If you have students on your Moodle site, you have the responsibility to keep their work safe. Some time ago, while using a cheap VPS, I found my site had simply disappeared. The server was never seen again. Luckily I had course backups manually created and downloaded to my desktop. There were a couple of days old so an embarrassing situation but not critical.

So how should you back up? Automatically, at least daily and with a copy stored in an offsite location. Here is how I do it:

First an automatic course back up. I set this up for around midnight, a time when mos students are finished. The backup creates a .mbz file can be used to restore a course on a different Moodle server. Set this up in:

Site administration -> Courses -> Backups -> Automated backup setup.

Set the schedule to daily, execute time can be left to default ( midnight), and specify the directory to /home/user/backup. You may have to first create this folder manually in Linux.


cd ~
mkdir backup

(The command cd ~ is a shortcut to your home directory ie /home/jimmy/)

Next step is a database dump. You can use the instructions from Moodle docs but there are a few problems with their instructions.


cd /my/backup/directory
mv moodle-database.sql.gz moodle-database-old.sql.gz
mysqldump -h example.com -u myusername --password=mypassword -C -Q -e --create-options mydatabasename > moodle-database.sql
gzip moodle-database.sql

First, the password is exposed in the script, not the best for security. Second, the database backups only go back one day. Finally, the backups are stored on the same server Moodle is running on so failure on the server could wipe Moodle and the backups. I want to suggest a better way – storing up to a week of database dumps, a daily back up offsite, and a daily delete of old files. Here is how to do it.

Chinese names in Moodle

Handling Chinese names is a big problem for those who can’t read characters. Here is how I handle the names of Chinese students in Moodle.
Chinese students usually have a 3 character name with the first character being their family name. It is also common for students to have an “English” name, which is an informal nickname and can change through the year. I am still unsure how Chinese names are sorted but the lists I am given are sorted by a class number ( Student 1 often through Student 60) and this is based on student ID. Chinese do not appear to have the negative connotations of being referred to by a number,
Moodle expects both a first and surname so how do we fit Chinese names into this pattern?
First of all, I use their school issued user id as their Moodle user id. This is a unique number and I will use the student ID to match Moodle grades to school grades. This is the link between the two systems.
Using language customization, I replace the string “First name” with “English name” and “Surname” with Chinese name. I refer to students by their English names while their Chinese names is written in Chinese characters. That displays an English nickname followed by their 3 character Chinese name ie Cary 格兰特. Having both names are useful for both me and the students as I think of them using their English names, their classmates think of them using their Chinese names.
Google translate is able to translate Hanzi into Pinyin so the Chinese characters can be quickly converted to a phonetic spelling.  Moodle provides a field for “First name – phonetic “so this could be added to this field to allow the names to be easily read by someone like myself.

Why use Moodle?

Moodle could be your classroom on the internet. But why should you use Moodle to create your virtual classroom?

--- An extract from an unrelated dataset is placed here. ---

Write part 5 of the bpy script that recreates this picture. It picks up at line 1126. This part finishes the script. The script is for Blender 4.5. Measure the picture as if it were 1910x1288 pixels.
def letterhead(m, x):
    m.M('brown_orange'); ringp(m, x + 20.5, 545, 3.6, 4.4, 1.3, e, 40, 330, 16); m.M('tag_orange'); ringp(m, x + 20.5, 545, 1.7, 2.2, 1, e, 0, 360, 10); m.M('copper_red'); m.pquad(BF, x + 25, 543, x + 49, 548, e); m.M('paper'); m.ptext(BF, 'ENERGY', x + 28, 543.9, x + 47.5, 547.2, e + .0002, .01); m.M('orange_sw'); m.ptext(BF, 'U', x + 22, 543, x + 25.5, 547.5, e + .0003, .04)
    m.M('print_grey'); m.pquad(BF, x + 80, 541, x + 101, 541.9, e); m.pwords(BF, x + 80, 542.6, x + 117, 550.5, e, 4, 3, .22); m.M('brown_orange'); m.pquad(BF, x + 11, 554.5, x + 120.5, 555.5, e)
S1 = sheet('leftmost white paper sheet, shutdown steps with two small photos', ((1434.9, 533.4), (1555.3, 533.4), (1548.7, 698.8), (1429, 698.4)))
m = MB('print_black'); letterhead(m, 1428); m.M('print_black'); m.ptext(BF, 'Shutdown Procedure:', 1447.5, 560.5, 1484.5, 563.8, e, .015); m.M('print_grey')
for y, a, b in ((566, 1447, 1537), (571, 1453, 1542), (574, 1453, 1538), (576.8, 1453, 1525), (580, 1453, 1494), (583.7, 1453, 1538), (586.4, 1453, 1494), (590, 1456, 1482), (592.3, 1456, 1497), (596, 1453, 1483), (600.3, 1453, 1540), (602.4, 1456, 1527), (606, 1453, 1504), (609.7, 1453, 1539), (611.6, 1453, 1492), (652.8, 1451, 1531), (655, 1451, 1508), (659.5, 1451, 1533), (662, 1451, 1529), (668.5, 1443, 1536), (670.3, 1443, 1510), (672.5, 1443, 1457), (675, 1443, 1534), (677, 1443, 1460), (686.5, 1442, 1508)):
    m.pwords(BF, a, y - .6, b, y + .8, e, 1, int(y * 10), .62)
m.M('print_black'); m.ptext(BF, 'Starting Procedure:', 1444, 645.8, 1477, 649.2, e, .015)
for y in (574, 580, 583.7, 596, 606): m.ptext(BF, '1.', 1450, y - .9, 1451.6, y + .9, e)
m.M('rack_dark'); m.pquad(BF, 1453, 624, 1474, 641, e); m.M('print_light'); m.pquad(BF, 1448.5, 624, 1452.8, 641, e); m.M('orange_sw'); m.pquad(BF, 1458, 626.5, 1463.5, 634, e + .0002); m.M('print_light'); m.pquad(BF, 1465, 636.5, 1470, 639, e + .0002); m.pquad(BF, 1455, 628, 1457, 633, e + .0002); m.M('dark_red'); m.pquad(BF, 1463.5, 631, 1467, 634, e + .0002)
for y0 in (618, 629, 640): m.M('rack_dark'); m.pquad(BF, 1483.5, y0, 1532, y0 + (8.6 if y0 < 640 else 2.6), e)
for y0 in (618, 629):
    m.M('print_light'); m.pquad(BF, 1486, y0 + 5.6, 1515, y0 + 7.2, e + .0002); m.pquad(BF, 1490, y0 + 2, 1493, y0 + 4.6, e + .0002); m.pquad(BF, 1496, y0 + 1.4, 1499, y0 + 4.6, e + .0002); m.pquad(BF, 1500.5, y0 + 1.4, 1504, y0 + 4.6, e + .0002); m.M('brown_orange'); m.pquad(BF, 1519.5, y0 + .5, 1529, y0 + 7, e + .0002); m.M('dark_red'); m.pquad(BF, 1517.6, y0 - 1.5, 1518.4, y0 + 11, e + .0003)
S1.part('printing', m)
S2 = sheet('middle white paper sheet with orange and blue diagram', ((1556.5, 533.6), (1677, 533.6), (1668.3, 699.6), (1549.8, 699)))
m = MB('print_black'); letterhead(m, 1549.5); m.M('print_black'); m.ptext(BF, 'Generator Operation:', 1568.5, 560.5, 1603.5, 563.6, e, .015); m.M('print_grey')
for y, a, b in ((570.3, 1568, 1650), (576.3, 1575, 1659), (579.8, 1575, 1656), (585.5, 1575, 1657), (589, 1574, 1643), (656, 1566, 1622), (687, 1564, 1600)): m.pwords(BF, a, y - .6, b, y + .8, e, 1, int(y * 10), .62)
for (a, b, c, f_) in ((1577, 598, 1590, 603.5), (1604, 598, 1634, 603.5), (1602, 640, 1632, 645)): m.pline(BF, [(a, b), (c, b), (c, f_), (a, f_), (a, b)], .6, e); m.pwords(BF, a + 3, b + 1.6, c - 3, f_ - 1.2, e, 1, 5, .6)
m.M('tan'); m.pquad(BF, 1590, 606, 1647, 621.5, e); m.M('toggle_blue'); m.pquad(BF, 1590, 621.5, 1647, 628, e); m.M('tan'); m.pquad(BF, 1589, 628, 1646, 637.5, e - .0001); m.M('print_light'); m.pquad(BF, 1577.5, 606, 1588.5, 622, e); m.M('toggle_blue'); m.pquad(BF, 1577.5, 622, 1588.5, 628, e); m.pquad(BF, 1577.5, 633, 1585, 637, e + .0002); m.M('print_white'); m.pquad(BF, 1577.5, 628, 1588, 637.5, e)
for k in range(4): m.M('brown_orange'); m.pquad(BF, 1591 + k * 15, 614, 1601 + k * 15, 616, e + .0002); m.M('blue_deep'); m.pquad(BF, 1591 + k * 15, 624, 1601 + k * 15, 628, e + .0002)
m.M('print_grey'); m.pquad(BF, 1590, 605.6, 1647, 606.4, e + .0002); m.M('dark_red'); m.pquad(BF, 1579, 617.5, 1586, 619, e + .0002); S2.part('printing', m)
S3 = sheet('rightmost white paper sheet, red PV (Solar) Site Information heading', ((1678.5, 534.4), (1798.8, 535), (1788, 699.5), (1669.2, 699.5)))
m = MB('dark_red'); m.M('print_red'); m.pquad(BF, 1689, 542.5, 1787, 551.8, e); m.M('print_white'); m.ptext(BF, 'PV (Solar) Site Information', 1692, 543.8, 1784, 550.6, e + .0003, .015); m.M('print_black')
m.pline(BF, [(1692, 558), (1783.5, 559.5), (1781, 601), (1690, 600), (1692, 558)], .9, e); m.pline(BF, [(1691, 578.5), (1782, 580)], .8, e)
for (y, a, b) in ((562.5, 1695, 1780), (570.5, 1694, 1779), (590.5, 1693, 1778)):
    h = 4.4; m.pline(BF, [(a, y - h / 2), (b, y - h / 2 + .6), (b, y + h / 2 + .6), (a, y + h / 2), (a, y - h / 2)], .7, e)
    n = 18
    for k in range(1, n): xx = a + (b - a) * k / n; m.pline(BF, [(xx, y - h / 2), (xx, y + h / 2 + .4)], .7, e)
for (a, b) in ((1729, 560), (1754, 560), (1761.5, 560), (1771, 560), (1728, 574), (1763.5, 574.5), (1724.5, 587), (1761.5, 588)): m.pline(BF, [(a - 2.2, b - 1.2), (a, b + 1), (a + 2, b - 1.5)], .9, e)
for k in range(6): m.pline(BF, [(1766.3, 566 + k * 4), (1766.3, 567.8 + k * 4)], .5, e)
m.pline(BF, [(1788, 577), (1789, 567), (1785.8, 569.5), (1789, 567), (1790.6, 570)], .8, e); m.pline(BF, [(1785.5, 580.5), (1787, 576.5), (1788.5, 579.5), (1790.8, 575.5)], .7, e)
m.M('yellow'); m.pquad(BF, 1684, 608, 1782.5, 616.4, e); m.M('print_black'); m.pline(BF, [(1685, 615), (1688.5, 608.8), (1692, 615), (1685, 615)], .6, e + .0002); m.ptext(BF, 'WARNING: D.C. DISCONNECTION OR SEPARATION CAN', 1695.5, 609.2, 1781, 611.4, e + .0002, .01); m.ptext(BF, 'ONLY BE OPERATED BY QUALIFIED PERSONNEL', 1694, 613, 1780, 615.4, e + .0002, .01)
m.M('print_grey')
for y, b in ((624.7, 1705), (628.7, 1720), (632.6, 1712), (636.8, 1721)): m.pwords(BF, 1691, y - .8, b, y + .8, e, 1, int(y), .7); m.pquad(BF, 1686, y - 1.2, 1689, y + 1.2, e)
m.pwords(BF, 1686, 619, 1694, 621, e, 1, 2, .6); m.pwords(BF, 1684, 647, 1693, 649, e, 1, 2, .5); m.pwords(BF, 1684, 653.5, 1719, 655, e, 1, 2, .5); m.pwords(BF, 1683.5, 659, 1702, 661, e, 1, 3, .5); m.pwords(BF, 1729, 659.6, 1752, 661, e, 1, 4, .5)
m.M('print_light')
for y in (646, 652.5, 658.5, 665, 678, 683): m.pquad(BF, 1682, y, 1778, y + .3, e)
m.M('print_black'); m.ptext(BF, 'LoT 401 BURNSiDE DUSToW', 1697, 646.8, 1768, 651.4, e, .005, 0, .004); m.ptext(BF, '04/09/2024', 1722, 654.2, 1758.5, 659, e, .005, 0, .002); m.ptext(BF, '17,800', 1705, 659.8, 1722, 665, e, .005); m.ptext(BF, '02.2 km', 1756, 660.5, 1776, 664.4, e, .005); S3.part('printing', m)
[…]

Asking what Moodle can do is the wrong question. The right questions are:

  • Which parts of my teaching do I want to improve?
  • How can I be more effective as a teacher?

I currently teach English in China to over 350 students organised into 8 classes and I see them 3 times in two weeks. Some things I wanted to improve:

  • Initial assessment of student ability as individuals and as a class
  • Monitoring of student progress
  • Setting and marking of homework to ensure students maintained good study habits
  • Avoiding total reliance on an end of semester exam

All of these are standard for any teacher and are usually done on paper. However with nearly 60 students in a class marking of student work is onerous and time consuming. Even printing test paper and other resources is difficult – at even 1 page of handout per student per class, I would be printing a 500 page box of paper every week.

What I needed was a low cost way of presenting material and assessing students. It should allow me to base questions on paragraphs of text and avoid the tedium of marking hundreds of submissions each week.

Moodle was the answer for me. My initial use of it was to set and mark homework. In my first semester, I set 10 – 20 questions per week for students to complete outside class and allowed students to repeat the exercise to improve their mark. Each week over 5000 questions had been marked and over the semester, close to 100 000 questions were set, marked and a grade assigned to students. Each homework assignment was marked within seconds and the reasons why it was wrong could be explained to a student.

It was a work load I couldn’t have done manually. I had less than 1 out of 100 students who didn’t complete the majority of the homework and many did the questions over and over to get a perfect score. Students were largely positive and were proud of their scores.

Each teacher has their own set of problems. If many of your problems are due to providing resource material, assessment and grading, then Moodle may improve your teaching.